This is an easy question about taking expectations that I'm confusing myself with. To describe the simplest setting, suppose that I have $N$ machines, which when chosen outputs a value $1$. I'll choose $K$ machines simultaneously, as a batch. I'll denote the probability of each machine $i$ being chosen in this ($K$-batch) setting as $p_i$, from a frequentist perspective if it's not well defined.

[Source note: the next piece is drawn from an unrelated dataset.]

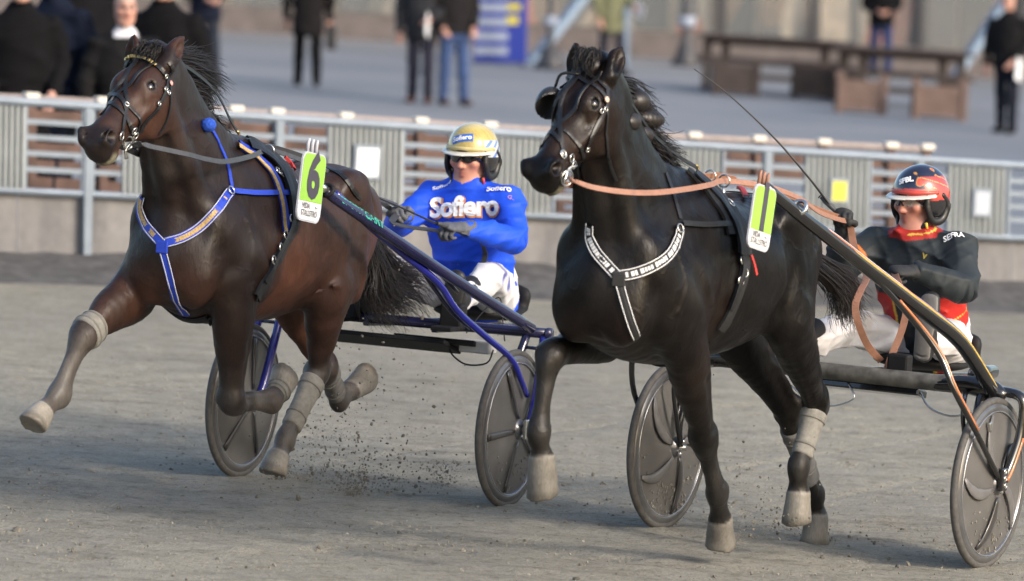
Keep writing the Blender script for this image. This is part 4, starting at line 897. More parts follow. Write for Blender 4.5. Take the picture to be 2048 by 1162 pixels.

I want to study the expectation of the sum of the values the machines spit out. When we denote the $K$-batch as $S_k\subset \{1,\dots,N\}$. Clearly we have $$\mathbb{E}\left[ \sum_{i \in S_k} 1\right] = K.$$ However, I want to think about things in a different way. As there are ${N\choose{K}}$ choices for the $K$-sample, I want to compute the expectation directly for $S_k^c$ each realization of the $K$-sample, for $c \in \{1,\dots , {N\choose{K}}\}$. However, in this setting, we have that $$\mathbb{E}\left[ \sum_{i \in S_k} 1\right] =\sum_{c=1}^{{N\choose{K}}} K \left(\Pi_{i\in S_k^c} p_i \right) \neq K$$ in general.
So what is going on here? My intuition would be that the probability of $S_k^c$ being selected as the batch can't be computed as $\Pi_{i\in S_k^c} p_i$, because even though I obtained the $p_i$ by repeating the $K$-batch experiment multiple times from a frequentist perspective, still, the probability of device $j$ being selected, without replacement, after device $i \neq j$ is selected, is not $p_j$. Thus the multiplicative law doesn't apply due to lack of independence.
If so, what is the correct way (or technique) to compute the probability of $S_k^c$ being selected? For example, would I have to define $p_i$ a different way, somehow? I believe there is a similar question in this link: Sampling a sequence without replacement with non-uniform probability of sampling each element but it's a bit difficult to understand. In particular, I don't get why renormalization really works to obtain the probability of the later devices being selected, though it seems intuitive.